Goodwill for a business is what reputation is for a person. If a business wants to sustain even in the face of recession, this asset is what helps them thrive in that tough time.  Goodwill is essentially an emotion evoked in us when we create a good bond with other person that is built with time and attention. Once goodwill is acquired, it proves significant not only as a competitive advantage, but also it is equivalent to solid cash. It is an intangible asset which can be represented in the balance sheet. Goodwill is generally built up by values like strong brand name, excellent customer relations, consistency in services, good employer-employee relations, etc.
 A simple way to describe goodwill is the difference between the current market value of the tangible assets of the business and the total value of the business. Total value of a business is determined by available cash flow and the risks associated with obtaining it. Yes, the other aspects of the business such as manufactured goods, service, market, and growth potential matter too. But how buyers evaluate and ultimately gain outlook of those aspects of the business is how much cash flow it generates.
If yours is a new business still in the process of establishing its name in the market it is never too late to start working on acquiring goodwill. What are the ways in which goodwill of the business can flourish?
v  When local popularity of the business starts growing, “word of mouth" publicity and recommendation leads to recognition of brand name and

v  Consistency in good service helps build trust amongst regular clients and creates reliability.

v  Care and respect for the customers/clients and other satkeholders shows in each and every kind of communication with them. Everything is branding. There is nothing wrong in appreciating your fans and making them feel cherished.
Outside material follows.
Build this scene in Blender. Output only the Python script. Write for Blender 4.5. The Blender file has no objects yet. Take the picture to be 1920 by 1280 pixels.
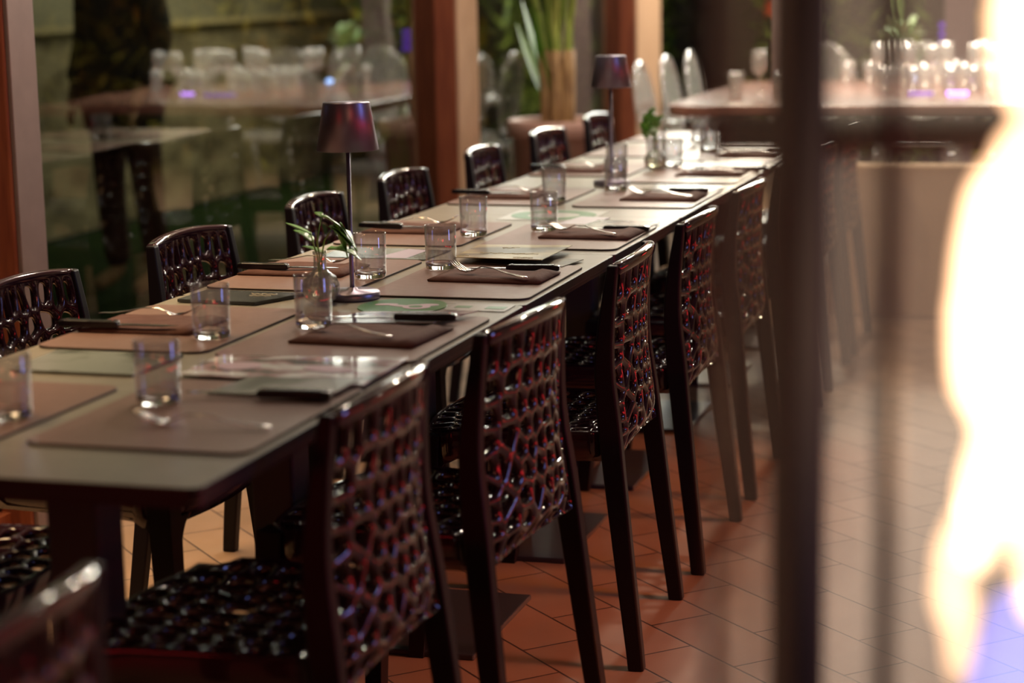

v  Prioritize making the customer happy. It should be the motto of the business that the customer should leave happier than he was when he had come. Be it by communication skills or by providing unexpected surprises for the clients, it is always a good investment for increasing the value of one’s goodwill.
v  Not all successful businesses care about the customers/clients after the transaction with them is concluded. Having a follow up after the purchase exhibits the extent to which the customers are valued and in turn instigates “word of mouth” publicity.

v  Being real and being fair. You have to have a brand that is completely open and transparent. If you falter (and you may at some point) then the best approach should be honestly admit inform your clients and as far as possible be realistic with your customers/clients. They know you’re human and they’ll respect you a thousand times more for being upfront and real with them. Don’t ever try to hide something or trick people. Not owning up and admitting to mistakes gives business a bad name. Make sure everything you do and offer is crystal clear.

v  Intellectual property rights : Trademark of one’s brand name is what brings in millions of customers and makes your business popular. It is more than just a sign post that brings in customers and once a brand name becomes popular, it is worth a lot. In fact, when buying a small business most of the value of the business comes not from the tangible assets, but the intangible ones.

Goodwill is all about honesty and ethics which go along with good businesses. The harmony in relations between people who come together to do something good for the society with their services, reflects on the outside too. It is not hard to build goodwill in the market as long as you know which areas to focus on and what needs to be done in order to implement them successfully.